Racines

Avec les beaux jours, les congés et le retour des touristes, est revenu le temps du pavoisement de la commune sur les mâts à pavillon implantés aux principales entrées ou lieux marquants de celle-ci.

Pour l’heure, fort heureusement, n’a pas reparu l’espèce de chiffon aux couleurs incertaines et au slogan improbable sensé symboliser et identifier la commune. Cette dernière avait, depuis l’unification de Barneville et de Carteret, un blason qui conjuguait les armoiries de chacune, lesquelles venaient d’un lointain passé historique, pour former son pavillon.

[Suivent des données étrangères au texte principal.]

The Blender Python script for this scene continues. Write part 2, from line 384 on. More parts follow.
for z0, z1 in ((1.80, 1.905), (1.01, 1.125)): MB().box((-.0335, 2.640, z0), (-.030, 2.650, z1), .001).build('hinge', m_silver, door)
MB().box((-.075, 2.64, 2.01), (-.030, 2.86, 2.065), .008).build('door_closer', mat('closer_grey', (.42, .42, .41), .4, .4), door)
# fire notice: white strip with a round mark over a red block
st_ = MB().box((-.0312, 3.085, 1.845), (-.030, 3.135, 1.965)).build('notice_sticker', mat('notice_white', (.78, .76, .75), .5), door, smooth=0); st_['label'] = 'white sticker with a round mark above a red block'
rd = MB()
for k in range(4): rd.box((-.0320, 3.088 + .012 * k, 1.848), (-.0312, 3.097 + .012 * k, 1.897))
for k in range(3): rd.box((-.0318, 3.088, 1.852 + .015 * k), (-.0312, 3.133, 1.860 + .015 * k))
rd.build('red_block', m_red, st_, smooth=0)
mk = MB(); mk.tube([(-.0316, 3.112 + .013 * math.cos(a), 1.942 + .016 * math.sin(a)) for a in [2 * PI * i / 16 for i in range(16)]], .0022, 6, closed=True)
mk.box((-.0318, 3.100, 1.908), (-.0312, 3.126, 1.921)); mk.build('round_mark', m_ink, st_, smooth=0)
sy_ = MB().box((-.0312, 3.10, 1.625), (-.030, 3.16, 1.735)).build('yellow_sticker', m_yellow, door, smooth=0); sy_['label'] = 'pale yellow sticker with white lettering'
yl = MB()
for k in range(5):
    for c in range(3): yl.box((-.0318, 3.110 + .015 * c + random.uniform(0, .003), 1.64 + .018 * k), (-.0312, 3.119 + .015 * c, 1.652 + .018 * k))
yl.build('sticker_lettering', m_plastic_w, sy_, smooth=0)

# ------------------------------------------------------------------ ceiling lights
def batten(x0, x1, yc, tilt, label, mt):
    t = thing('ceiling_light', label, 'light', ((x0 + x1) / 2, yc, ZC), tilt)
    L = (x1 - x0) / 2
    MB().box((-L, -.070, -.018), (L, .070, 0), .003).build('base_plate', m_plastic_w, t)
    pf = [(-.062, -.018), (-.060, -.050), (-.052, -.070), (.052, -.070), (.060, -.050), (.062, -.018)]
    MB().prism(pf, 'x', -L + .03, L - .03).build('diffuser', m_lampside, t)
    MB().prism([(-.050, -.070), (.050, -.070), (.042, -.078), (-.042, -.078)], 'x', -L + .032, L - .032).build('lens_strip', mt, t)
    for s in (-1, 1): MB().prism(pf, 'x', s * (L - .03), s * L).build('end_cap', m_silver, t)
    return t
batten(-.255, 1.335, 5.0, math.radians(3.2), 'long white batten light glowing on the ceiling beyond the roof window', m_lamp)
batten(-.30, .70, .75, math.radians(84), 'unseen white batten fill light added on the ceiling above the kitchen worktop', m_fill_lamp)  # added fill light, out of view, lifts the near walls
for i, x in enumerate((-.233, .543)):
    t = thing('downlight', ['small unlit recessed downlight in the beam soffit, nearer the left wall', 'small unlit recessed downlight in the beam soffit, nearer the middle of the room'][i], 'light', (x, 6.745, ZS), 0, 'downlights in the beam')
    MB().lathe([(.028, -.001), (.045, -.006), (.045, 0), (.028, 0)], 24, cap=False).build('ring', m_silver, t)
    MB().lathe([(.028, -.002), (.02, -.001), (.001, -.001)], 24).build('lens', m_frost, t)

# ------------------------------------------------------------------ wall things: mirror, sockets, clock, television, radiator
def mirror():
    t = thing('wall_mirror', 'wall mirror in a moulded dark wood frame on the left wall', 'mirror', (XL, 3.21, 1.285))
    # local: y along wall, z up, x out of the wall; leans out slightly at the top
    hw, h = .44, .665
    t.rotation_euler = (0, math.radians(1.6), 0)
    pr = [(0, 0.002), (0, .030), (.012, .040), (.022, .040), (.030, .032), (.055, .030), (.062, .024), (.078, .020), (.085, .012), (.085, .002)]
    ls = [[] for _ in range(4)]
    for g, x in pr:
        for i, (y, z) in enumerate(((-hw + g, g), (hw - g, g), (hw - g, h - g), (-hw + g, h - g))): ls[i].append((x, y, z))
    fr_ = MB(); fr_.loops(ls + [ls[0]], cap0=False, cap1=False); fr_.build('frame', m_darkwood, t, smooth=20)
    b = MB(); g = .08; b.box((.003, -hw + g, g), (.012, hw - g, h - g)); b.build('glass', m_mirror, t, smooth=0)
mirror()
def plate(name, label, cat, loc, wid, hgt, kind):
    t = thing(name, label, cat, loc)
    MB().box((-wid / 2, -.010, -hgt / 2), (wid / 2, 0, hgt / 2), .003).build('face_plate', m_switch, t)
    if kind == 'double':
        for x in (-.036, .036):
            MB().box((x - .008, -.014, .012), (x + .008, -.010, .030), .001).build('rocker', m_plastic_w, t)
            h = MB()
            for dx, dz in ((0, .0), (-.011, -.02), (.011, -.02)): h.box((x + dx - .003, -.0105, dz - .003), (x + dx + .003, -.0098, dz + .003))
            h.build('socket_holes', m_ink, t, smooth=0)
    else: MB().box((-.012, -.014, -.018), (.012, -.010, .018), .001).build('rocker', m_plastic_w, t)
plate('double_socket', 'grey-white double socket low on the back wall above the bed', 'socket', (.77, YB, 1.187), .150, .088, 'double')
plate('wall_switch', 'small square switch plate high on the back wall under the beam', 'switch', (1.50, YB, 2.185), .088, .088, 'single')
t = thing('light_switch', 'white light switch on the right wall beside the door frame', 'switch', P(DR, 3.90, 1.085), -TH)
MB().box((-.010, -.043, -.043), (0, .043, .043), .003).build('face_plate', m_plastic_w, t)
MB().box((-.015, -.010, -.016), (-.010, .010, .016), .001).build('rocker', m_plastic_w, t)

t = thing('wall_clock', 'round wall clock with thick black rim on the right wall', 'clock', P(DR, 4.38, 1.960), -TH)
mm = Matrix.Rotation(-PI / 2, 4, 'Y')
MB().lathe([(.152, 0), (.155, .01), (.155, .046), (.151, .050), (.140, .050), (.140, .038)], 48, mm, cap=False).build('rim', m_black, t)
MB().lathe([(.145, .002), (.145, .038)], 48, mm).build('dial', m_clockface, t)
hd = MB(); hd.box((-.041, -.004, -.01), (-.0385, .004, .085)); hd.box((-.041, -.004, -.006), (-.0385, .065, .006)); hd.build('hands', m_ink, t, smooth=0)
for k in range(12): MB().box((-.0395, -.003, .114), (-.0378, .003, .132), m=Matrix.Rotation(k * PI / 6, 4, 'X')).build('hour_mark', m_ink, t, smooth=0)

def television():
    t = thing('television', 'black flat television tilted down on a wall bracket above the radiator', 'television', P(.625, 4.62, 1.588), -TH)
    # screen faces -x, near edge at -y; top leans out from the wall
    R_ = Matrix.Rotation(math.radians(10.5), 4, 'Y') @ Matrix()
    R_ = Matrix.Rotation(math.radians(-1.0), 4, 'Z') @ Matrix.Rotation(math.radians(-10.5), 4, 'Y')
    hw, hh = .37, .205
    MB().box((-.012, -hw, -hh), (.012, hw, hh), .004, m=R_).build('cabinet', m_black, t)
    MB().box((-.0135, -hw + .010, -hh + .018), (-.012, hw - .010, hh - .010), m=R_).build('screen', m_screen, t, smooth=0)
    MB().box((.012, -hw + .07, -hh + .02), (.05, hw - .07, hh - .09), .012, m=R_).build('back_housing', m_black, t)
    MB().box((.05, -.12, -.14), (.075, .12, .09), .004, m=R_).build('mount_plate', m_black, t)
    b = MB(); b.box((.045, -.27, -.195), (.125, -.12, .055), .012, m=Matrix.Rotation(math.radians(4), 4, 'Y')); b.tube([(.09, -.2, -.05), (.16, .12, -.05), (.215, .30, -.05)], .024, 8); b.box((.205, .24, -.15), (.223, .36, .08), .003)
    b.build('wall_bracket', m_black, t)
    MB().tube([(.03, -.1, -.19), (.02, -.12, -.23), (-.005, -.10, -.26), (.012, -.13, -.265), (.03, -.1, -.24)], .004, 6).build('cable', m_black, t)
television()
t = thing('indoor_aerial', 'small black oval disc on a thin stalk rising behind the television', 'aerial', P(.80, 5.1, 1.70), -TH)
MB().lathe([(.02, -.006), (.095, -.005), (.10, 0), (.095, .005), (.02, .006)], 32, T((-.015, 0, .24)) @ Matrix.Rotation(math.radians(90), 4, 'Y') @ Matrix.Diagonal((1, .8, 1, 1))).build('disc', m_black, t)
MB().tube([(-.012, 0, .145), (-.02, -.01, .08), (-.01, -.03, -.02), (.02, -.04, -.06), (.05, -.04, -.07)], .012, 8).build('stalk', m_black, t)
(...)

On rappelle à cet égard, que celui de Carteret  « de gueules, à quatre fusées d’argent posées en fasces  » possède un double cousinage qui fait référence à Jersey et à Monaco, par la reprise dans chacun de leur blason respectif du même emblème héraldique, la première marquant la domination de l’île par les Regnault de Carteret et la seconde, l’alliance de la famille de Matignon, seigneurs de Carteret avec celle des Grimaldi, seigneurs du Rocher. Quant à celui de Barneville, « de gueules, à une tour d’argent maçonnée« , il montre par cette tour symbolisée, le rôle de veilleur dans la défense militaire du littoral, du clocher fortifié de son église.

Las, des esprits sans doute piqués de modernisme et de communication (cette hideuse com’ qui pollue tout), ont remisé les symboles chargés d’histoire et de sens pour des graffitis sacrifiant à la mode des « pubards » et, sans doute pensent-ils, aux « réalités économiques ».

Un pays (une commune) qui oublie son histoire et son passé, a un présent hypothétique et un avenir compromis.

La municipalité a, croit-on se souvenir, institué une « commission historique extra- municipale », chargée de donner aux décideurs un avis sur des actions susceptibles d’être marquées de résonances historiques ; on s’étonne que cette dernière ne se soit pas indignée de cet escamotage des racines communales.

Réflexion

Au moment même où un petit marquis poudré tenant de la verticalité du pouvoir, de la suffisance technocratique et du profond mépris de la France périphérique, s’apprête par une révision constitutionnelle à accentuer de manière très significative le caractère de monarchie républicaine des institutions, le hasard de la relecture des écrits d’un grand normand du Cotentin, Alexis de Tocqueville, a permis de retrouver une forte et très actuelle pensée sur le communalisme :

« C’est dans la commune que réside la force des peuples libres. Les institutions communales sont à la liberté ce que les écoles primaires sont à la science ; elles la mettent à la portée du peuple ; elles lui en font goûter l’usage paisible et l’habituent à s’en servir.

Sans institutions communales une nation peut se donner un gouvernement libre, mais elle n’a pas l’esprit de liberté. »

Les princes -au sens machiavélien du terme- qui ont la prétention de diriger les citoyens, entourés seulement de quelques conseillers et d’une habile communication, seraient fort avisés de retourner aux fondamentaux de la conduite des Hommes et de l’organisation de la cité.